It is ironic that both camps use World War II as evidence that the fiscal policy might work (Keynesian macroeconomics) or it does not work (Barro and Ohanian).
The nature of the new spending and how it was financed both matter, as does whether the new spending was a public good, a private good or a general or contingent income transfer matter, and whether the new spending was tax or bond financed all matter to the income and substitution effects of taxes and the additional public debt.
World War II was a temporary increase in government military purchases that will be followed by a long period of primary budget surpluses and perhaps surprise spikes in price inflation to pay down the massive wartime debt.
- A military build-up financed by debt lowers consumer wealth which induces households to consume less leisure and work more while the temporary nature of the fiscal shock increases labour input through inter-temporal substitution of labour into the period of lower taxes.
- The increase in the supply of labour leads to a fall in productivity and real wages. Inter-temporal substitution of labour also raises the real interest rate and lowers private investment.
Barro found that World War II U.S. defence expenditures increased by $540 billion per year at the peak in 1943-44, amounting to 44% of real GDP. this increased real GDP by $430 billion per year in 1943-44 – a multiplier was 0.8 (430/540). The main declines were in private investment, non-military government purchases, and net exports. Wartime production was a dampener, rather than a multiplier.
The war-based multiplier of 0.8 overstates the multiplier that would apply to peacetime government purchases. Public spending crowds out private spending wartime because of intertemporal substitution of labour and consumption smoothing so private investment falls substantially.
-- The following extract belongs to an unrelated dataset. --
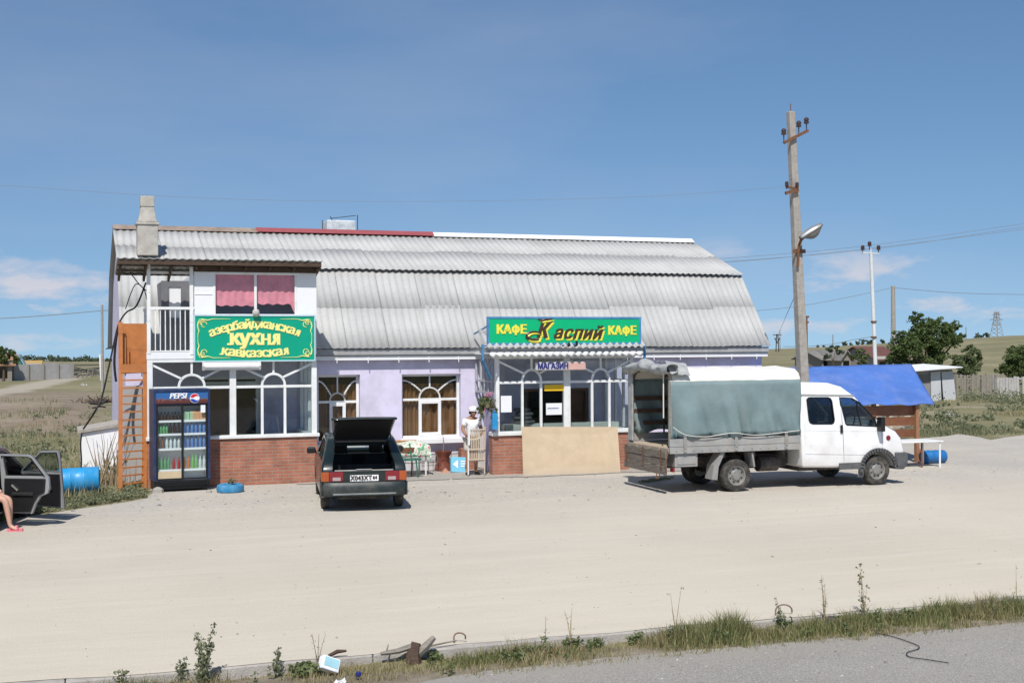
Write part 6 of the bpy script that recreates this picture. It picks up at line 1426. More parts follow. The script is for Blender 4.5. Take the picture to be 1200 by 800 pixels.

People expect the added wartime spending to be temporary so consumer demand will fall by less. Consumers saving less to smooth out the changes in consumption relative the changes in their current after-tax income if the war is expected to last no more than a few years and no major destruction of capital stock and population is anticipated.
Korean War expenditures were financed mostly by higher taxes resulted in a much lower output and welfare compared to the tax smoothing policy for World War II.
The US borrowed heavily to finance World War II as did for most of its previous wars. This means the tax rises necessary to pa for the war debt were spread over a much longer period of time and would in consequence have less effect on labour supply and investment.
In the Korean War, taxes were increased immediately to finance the war. In consequence,labour supply and investment dropped immediately during the period of high taxes
Britain taxed capital income at a much higher rate than the United States during the war and for much of the post-war period. Lee Ohanian explains what happened:
British capital income tax rates rose substantially during the war—they approached 90 per cent—and remained high after it.
Not surprisingly, savings and investment were close to zero over this period, reflecting the very low after-tax return to savings.
In time, London reduced tax rates on savings and investment—and, as a result, savings and investment began to rise, increasing from about 3 per cent of British GDP in the early 1950s to 20 per cent of GDP in the 1980s.
But before its capital income tax rates fell, the United Kingdom was among the slowest growing countries in the industrialized West.